[GIVEN MATERIAL]
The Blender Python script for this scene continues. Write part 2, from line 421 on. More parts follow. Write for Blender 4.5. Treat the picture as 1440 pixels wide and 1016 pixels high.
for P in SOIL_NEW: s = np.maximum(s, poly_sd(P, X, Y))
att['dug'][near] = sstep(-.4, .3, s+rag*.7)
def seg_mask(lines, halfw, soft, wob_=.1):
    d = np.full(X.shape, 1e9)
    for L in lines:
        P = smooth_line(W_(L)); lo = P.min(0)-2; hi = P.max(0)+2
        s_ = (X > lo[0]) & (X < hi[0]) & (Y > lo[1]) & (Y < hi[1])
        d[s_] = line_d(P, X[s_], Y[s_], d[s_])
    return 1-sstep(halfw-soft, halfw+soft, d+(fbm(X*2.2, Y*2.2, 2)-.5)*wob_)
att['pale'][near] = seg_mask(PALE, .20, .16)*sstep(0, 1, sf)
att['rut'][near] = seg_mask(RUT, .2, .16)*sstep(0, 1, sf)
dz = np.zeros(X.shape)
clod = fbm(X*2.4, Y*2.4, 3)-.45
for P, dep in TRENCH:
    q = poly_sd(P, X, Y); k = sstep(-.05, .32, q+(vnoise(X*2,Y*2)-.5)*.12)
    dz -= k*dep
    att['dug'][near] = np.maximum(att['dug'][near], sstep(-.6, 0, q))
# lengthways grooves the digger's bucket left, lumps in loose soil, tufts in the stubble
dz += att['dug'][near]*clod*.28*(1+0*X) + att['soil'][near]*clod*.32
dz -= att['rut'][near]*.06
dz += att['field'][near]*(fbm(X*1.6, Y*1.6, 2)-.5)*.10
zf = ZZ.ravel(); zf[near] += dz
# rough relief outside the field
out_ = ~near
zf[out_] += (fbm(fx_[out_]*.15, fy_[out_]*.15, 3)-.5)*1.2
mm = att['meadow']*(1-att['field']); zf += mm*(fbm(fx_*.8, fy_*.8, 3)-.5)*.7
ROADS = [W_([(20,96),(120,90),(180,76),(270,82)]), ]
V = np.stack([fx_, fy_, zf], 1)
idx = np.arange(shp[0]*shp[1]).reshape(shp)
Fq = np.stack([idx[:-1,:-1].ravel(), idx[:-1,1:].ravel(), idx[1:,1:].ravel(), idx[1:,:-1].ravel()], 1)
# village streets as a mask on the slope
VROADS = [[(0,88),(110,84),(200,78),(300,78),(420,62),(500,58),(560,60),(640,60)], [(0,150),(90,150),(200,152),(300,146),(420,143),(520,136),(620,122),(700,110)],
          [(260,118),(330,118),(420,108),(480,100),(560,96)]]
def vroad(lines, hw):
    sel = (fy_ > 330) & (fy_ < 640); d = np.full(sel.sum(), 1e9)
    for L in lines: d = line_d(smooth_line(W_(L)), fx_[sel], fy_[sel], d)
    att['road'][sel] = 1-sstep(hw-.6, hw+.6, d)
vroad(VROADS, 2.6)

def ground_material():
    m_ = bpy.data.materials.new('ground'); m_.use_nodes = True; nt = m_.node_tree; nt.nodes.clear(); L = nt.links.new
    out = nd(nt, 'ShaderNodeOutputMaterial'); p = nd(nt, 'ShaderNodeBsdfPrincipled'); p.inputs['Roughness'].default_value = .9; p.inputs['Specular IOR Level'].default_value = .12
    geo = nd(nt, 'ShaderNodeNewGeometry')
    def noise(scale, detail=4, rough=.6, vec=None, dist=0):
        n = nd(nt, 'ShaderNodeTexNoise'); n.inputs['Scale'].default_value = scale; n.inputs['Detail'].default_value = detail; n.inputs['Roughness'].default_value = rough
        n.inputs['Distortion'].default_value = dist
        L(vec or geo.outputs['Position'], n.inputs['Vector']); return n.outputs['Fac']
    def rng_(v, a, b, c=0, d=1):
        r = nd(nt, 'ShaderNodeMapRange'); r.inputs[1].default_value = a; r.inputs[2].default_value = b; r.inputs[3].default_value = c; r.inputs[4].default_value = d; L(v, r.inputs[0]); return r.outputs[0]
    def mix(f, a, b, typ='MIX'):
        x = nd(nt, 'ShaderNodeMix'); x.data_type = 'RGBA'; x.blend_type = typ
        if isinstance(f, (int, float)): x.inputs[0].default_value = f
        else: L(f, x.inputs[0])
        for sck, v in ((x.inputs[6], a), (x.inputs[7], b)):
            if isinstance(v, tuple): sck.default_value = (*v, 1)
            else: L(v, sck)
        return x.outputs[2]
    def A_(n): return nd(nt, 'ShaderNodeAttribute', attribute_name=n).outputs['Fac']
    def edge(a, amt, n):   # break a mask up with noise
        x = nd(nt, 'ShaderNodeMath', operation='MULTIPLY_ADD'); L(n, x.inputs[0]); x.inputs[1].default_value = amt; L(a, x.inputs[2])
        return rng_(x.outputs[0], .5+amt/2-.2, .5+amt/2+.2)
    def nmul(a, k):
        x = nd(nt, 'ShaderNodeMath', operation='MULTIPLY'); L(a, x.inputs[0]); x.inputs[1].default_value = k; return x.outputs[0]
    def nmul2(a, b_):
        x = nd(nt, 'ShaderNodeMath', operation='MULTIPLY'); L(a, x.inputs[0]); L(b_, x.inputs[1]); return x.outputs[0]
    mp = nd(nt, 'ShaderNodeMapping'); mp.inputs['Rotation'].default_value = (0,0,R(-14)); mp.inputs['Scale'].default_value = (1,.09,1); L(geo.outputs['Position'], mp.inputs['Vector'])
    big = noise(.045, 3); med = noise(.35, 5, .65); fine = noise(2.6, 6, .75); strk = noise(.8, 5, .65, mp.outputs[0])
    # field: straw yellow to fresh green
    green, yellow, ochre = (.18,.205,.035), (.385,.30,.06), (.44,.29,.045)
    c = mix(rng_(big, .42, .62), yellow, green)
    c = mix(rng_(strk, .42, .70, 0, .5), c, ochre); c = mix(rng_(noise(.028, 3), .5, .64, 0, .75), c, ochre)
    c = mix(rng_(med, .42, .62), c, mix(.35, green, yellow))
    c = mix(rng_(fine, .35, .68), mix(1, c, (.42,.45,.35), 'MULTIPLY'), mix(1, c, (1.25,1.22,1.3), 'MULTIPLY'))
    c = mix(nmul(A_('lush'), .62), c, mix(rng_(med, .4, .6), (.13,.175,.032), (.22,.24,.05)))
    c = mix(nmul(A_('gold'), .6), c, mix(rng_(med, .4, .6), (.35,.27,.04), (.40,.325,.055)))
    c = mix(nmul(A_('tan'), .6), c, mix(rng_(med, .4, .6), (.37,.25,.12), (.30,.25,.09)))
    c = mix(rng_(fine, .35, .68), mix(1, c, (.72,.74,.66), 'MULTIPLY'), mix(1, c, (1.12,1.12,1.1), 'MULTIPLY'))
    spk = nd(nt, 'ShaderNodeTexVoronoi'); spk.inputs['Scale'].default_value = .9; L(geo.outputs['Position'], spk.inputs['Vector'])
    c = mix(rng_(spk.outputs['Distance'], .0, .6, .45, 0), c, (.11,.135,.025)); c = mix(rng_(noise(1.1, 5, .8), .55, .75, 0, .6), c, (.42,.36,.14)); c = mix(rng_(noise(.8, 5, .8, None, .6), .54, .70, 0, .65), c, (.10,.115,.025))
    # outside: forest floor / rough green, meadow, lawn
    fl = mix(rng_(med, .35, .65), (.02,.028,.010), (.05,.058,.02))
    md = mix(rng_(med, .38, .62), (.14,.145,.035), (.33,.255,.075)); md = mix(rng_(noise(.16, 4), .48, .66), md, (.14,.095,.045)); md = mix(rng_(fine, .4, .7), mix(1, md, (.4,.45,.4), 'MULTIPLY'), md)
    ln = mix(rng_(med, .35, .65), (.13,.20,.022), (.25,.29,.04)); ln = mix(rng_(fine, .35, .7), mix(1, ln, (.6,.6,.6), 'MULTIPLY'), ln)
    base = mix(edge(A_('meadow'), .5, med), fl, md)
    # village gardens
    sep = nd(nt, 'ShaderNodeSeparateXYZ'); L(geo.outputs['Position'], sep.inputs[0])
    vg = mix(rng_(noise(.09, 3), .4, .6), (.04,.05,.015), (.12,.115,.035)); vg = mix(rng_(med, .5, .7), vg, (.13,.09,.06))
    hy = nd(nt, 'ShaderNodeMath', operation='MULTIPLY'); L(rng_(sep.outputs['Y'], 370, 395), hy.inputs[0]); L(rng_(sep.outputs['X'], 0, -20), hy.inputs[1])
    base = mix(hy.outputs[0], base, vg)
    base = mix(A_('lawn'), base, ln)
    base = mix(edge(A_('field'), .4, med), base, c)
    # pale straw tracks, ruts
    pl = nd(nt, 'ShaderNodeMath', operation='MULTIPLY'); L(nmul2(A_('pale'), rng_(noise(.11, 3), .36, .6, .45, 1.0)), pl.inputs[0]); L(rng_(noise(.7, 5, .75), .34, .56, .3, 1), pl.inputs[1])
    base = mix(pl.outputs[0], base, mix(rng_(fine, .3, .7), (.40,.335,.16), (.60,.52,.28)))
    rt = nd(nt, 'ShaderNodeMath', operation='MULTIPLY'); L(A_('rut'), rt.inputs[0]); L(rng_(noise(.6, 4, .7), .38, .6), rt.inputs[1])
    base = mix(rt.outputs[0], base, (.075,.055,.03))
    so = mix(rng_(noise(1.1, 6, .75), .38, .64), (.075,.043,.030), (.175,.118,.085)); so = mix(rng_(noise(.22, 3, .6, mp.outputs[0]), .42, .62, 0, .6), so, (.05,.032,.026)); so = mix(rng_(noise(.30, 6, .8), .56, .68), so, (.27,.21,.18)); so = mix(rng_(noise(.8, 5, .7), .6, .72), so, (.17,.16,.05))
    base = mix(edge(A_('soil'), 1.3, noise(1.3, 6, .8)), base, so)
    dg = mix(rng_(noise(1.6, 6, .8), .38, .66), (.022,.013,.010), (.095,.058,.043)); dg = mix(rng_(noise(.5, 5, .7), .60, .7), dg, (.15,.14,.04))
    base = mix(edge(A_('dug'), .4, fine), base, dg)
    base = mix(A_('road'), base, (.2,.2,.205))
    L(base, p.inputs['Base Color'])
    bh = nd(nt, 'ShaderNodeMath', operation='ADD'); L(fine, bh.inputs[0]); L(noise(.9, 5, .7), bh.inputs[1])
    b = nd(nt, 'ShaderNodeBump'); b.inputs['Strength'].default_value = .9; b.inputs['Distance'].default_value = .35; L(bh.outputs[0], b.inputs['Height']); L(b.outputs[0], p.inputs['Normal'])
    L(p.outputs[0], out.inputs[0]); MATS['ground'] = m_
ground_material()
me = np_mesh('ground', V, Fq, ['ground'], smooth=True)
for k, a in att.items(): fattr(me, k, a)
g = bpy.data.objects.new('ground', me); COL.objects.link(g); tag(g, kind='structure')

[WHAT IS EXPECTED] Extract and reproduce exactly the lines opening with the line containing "fl = mix(rng_(med, .35, .65), (.02,.028,.010), (.05,.058,.02))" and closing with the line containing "ln = mix(rng_(med, .35, .65), (.13,.20,.022), (.25,.29,.04));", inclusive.

[SOLUTION TO THE EXERCISE]
    fl = mix(rng_(med, .35, .65), (.02,.028,.010), (.05,.058,.02))
    md = mix(rng_(med, .38, .62), (.14,.145,.035), (.33,.255,.075)); md = mix(rng_(noise(.16, 4), .48, .66), md, (.14,.095,.045)); md = mix(rng_(fine, .4, .7), mix(1, md, (.4,.45,.4), 'MULTIPLY'), md)
    ln = mix(rng_(med, .35, .65), (.13,.20,.022), (.25,.29,.04)); ln = mix(rng_(fine, .35, .7), mix(1, ln, (.6,.6,.6), 'MULTIPLY'), ln)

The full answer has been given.